Markets In Your Community

After the Flood: Gowanda Village Recovery Helped by Bond Issue

One key to a successful municipal bond issue is being able to tell the right story to explain why it’s needed, explains Connor Holly of Sage Rutty Inc., a family owned financial services firm in Rochester, N.Y.

So when his firm had the chance to compete for an $850,000 muni bond issue to assist with flood recovery efforts in Gowanda, a small village of about 2,700 people in western New York, Holly wanted to be sure they had a story worth telling.

“When we found out what they were going to be using the bonds for, that really gives them a story, and that’s what our clients here at Sage Rutty really like,” Holly said in a recent interview. “A lot of the clientele we have here who buy municipal bonds have been buying bonds from Sage Rutty for a very long time. Finding out what they’re using them for is very important to them, so that if they’re ever driving through the area, they can say, ‘I helped make this happen.’”

That story started with a catastrophic flooding incident in August 2009. Following heavy rainfalls, overflowing waters from nearby creeks led to severe flooding in the tiny village. Houses and cars were washed away, while local facilities were damaged and the reservoir was destroyed, leaving the village without water. Two Gowanda residents lost their lives. Overall damages throughout the tri-county area, encompassing Cattaraugus, Chautauqua and Erie Counties, were estimated at $90 million.

The flash flood struck quickly, giving local leaders little time to respond: “It’s worse than a war zone,” Gowanda Fire Chief Steve Raiport said after the disaster. “It started with a couple of road closures. The next thing you know, the whole village was flooded.”

A short video posted to YouTube by a local resident gives some sense of the volume and speed of the rushing waters in the Cattaraugus Creek:

 

In the flood’s aftermath, damage to the village’s public facilities and infrastructure was estimated at $4.9 million (with significant additional damages to privately held property).

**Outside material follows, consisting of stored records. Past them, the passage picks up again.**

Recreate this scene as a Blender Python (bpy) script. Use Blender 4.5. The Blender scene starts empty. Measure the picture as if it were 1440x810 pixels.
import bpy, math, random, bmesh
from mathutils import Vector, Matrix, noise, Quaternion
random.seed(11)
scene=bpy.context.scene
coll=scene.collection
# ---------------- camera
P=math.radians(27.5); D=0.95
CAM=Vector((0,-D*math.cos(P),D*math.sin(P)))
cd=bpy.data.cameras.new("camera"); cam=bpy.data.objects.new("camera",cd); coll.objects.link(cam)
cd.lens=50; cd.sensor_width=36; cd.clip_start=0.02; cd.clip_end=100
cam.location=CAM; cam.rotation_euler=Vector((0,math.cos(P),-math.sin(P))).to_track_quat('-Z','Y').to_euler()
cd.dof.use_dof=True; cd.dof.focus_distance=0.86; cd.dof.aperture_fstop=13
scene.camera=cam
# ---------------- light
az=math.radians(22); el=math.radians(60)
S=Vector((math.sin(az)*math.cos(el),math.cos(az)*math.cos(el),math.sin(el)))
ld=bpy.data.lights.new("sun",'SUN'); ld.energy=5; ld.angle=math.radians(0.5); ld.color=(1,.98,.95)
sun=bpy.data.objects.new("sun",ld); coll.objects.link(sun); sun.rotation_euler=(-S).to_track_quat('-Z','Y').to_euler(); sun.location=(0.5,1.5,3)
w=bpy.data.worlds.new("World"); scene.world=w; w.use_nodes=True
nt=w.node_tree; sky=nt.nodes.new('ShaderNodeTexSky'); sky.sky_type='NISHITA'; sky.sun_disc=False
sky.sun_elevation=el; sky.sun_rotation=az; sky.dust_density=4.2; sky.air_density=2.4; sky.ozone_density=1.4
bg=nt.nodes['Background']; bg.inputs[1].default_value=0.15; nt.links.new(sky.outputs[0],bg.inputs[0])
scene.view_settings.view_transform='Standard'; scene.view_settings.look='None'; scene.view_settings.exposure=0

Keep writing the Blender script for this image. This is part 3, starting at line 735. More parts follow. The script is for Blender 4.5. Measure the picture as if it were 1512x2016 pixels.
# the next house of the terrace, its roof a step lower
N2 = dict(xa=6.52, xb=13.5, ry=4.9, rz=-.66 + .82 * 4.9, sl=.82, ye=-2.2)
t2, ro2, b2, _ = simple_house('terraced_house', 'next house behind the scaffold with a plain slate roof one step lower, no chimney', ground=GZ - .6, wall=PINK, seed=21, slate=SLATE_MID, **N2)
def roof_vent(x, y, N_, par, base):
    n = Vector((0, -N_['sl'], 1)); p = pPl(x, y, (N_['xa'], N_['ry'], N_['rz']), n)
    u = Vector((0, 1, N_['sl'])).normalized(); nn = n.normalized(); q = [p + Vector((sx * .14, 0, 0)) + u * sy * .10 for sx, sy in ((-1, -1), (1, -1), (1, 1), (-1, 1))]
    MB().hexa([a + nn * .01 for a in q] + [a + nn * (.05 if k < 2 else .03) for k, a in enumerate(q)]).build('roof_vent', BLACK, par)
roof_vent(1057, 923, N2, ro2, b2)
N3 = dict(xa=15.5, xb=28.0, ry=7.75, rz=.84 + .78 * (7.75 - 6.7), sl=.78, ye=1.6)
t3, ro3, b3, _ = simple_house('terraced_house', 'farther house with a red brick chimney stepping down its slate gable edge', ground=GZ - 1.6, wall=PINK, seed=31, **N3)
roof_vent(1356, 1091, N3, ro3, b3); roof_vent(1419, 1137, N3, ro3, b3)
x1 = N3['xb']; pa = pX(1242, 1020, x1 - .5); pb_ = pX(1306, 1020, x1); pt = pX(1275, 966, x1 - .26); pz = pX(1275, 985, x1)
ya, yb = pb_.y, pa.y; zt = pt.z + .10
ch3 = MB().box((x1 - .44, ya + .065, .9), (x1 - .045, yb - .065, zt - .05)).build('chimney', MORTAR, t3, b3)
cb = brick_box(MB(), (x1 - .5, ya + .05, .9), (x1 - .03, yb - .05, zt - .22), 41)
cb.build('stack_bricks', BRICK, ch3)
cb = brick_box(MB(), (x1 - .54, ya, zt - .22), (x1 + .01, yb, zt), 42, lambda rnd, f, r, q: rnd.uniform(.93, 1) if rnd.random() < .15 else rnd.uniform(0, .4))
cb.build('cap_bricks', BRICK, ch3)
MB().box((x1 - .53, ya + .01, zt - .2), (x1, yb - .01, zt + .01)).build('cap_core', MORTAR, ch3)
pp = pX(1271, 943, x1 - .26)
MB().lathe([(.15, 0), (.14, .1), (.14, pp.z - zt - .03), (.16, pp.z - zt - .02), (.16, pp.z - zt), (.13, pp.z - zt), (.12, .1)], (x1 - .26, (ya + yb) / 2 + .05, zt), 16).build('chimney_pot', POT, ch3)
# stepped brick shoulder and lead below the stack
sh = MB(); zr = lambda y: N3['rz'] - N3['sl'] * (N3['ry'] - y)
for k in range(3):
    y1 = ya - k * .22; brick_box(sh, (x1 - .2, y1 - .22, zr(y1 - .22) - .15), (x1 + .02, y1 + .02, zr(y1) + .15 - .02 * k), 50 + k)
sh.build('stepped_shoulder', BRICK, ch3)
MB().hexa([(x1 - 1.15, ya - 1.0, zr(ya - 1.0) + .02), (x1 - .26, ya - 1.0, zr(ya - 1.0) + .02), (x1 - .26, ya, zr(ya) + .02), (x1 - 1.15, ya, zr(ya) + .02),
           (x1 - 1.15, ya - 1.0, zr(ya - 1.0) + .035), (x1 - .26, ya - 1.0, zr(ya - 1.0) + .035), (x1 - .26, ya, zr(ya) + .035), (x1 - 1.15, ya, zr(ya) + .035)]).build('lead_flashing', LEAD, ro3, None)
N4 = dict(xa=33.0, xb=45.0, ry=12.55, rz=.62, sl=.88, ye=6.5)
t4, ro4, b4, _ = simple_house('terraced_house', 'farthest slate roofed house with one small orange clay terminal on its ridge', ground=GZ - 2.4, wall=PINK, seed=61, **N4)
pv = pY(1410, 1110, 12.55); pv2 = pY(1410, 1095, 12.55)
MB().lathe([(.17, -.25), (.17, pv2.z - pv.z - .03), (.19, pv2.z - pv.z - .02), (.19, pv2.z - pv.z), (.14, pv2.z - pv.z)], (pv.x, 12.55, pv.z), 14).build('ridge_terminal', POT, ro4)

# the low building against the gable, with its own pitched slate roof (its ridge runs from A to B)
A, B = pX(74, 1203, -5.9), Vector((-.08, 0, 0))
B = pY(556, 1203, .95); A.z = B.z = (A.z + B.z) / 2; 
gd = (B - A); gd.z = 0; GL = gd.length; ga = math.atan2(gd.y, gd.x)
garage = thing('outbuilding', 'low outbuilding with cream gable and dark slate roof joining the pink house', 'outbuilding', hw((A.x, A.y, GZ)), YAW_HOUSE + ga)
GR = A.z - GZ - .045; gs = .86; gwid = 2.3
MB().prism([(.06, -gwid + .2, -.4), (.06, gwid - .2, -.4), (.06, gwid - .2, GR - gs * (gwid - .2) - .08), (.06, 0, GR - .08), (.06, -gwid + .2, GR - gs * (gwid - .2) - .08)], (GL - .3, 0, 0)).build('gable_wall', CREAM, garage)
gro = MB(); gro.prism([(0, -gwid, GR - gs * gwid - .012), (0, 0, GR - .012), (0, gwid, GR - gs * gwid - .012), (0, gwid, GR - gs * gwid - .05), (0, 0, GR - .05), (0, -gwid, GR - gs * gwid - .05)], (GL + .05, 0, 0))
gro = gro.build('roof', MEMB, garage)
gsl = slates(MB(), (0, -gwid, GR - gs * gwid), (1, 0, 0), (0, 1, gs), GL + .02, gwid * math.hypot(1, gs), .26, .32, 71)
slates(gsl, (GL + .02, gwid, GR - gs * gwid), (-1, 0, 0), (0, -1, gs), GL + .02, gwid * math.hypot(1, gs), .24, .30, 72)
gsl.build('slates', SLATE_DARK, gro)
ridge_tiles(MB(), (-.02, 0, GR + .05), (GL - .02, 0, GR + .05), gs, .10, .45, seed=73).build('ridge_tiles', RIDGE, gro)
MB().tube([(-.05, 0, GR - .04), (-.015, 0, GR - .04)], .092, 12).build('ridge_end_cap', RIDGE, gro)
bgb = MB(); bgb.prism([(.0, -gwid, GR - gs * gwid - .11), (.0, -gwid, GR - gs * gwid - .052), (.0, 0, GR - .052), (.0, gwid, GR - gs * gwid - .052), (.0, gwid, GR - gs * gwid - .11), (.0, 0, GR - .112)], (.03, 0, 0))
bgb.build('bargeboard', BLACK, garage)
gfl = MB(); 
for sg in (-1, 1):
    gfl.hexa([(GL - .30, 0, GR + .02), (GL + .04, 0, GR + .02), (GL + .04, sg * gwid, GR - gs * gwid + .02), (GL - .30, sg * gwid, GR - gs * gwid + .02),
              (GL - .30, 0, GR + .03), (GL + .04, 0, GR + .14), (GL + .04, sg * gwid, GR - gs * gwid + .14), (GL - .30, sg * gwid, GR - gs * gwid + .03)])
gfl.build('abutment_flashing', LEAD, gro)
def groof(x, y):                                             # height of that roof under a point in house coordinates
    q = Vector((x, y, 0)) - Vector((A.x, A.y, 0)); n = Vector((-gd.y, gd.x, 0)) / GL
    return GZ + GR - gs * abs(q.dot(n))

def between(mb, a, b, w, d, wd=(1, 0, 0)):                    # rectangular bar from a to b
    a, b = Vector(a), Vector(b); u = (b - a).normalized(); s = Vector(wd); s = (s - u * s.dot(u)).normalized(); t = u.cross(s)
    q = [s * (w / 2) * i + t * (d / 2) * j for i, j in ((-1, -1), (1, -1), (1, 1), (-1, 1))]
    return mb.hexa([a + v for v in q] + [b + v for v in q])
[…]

Significant repairs and reconstruction would be required at the Village Hall, the wastewater plant and the Department of Public Works building; some 15,000 yards of brush, trash and a thick layer of mud would need to be cleared from the streets; and the creek banks would need to be repaired. Local residents, bolstered by support from the Army National Guard and volunteers, took to the hard task of reclaiming the village from the flood.
A federal disaster declaration in September 2009 paved the way for state and federal reimbursement funding to support the recovery effort. State and federal funding would ultimately cover most of the recovery and rebuilding costs. For the remaining portion, the city turned to an issue of $850,000 in public improvement serial bonds, to be backed by property taxes and repaid over 10 years.

That was where Sage Rutty came in. Responding to a competitive bid solicitation, the Rochester firm studied the city’s financial statements, prepared a proposal and submitted the winning bid to underwrite Gowanda’s muni issue in October 2014. The funds were delivered soon thereafter.

As Holly points out, many muni bond investors aren’t only looking for a good return on their investment; they also want to know that they’re helping to make something good happen. That was the story that Sage Rutty wanted to be able to tell about Gowanda. It’s that attention to local service that has kept the firm thriving for a century, as Sage Rutty marks its 100th anniversary in June 2015.

A second, less severe flood in 2014 brought additional hardship to Gowanda—additional damage to the reservoir has left the village in a state of emergency while it awaits additional federal funding for repairs. But thanks to the improvements following the previous flood, the village was better prepared to respond. Gowanda has faced severe challenges—but with combined investment from the public sector and through issuing municipal bonds, the community is on the road to recovery.